Amelia Grows And Grows

Amelia is consistent. She is constant. She is involved. She is thinking. She is experimenting.

Amelia looks at her world and sees it as an opportunity to mold and create and move.


She observes minuscule bugs marching through the sand and reports on their activity.
She watches spiders prepare to catch their prey and move through their meal.
She collects her eggs and knows which bird laid them and why they have their bumps and why they are enormous or miniscule.
She plants succulents and ferns and bulbs and trees and veggies and herbs. Lots of them.
She worked for months to get an avocado seed to sprout. After failing and failing, she kept trying. She has two avocado seeds sprouting.
She sees personality in mother hens, in bossy roosters, and in awkward pullets and gives them names and calls them their meals. She calls chickens and they come. And then she hand picks the finest ones she’s raised to eat and helps process them. 


She takes pruned vines and twists them into baskets.
She weaves grasses and yarn and straw.
She makes dies from flowers, ashes, rocks, dirt, grass, sand, eggs shells, or pinecones, or beet leaves and draws and writes and paints.
She sketches the birds from her window. She sketches hummingbirds.
She twists wire into bird shapes and hangs it from a chain to wear. 
She bunches together beet leaves, fern branches, rye grass, flowers, and bush branches into arrangements.
She wakes up and mumbles to the table to work through her math.
She thinks about foods that might go together — frozen mango, cilantro, lime juice, and a sprinkle of sugar for her snack.
She helps Hannah when I can’t.

She thinks about ways to include William
She climbs a tree anytime anywhere anyway.
She writes stories, takes pictures, writes letters, molds clay, builds forts, jumps on the trampoline — and wants to know why she is tired.

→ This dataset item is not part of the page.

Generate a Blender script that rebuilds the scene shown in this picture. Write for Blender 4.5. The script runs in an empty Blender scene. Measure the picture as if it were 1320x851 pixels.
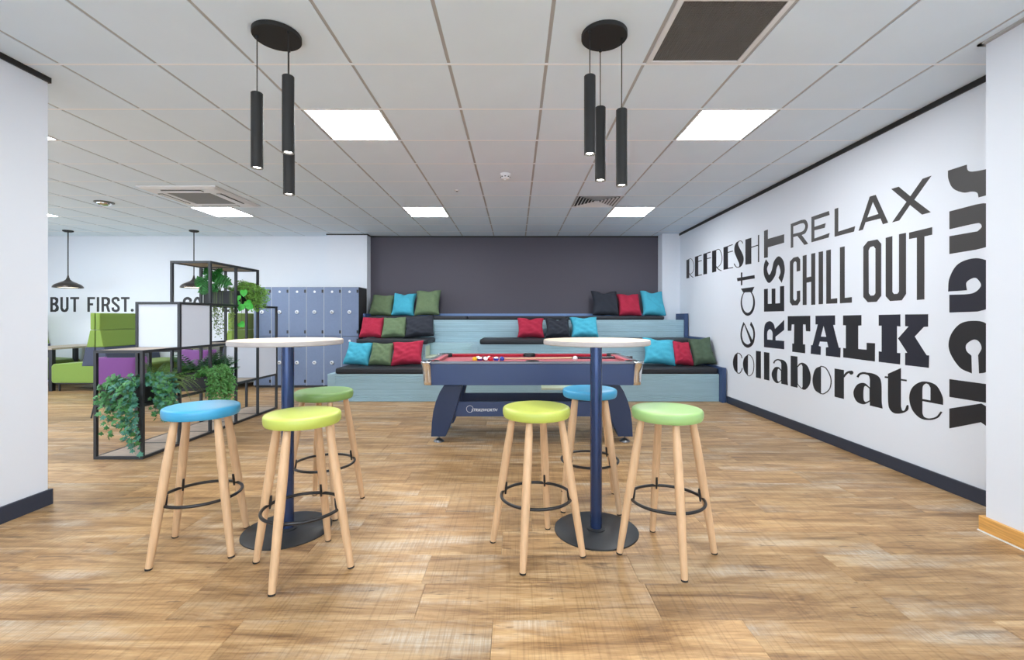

She sings and laughs and talks and sings again. 
She is real.
She reads a story in one sitting - if we let her — and then asks for another one and another and another.
She is content. She curls into bed at night. Content. Because she has utilized the day. All the crevices and folds and moments have been exhausted with activity and thought and learning and laughter. 

She grows, like her plants with pace and life and reaching towards the light.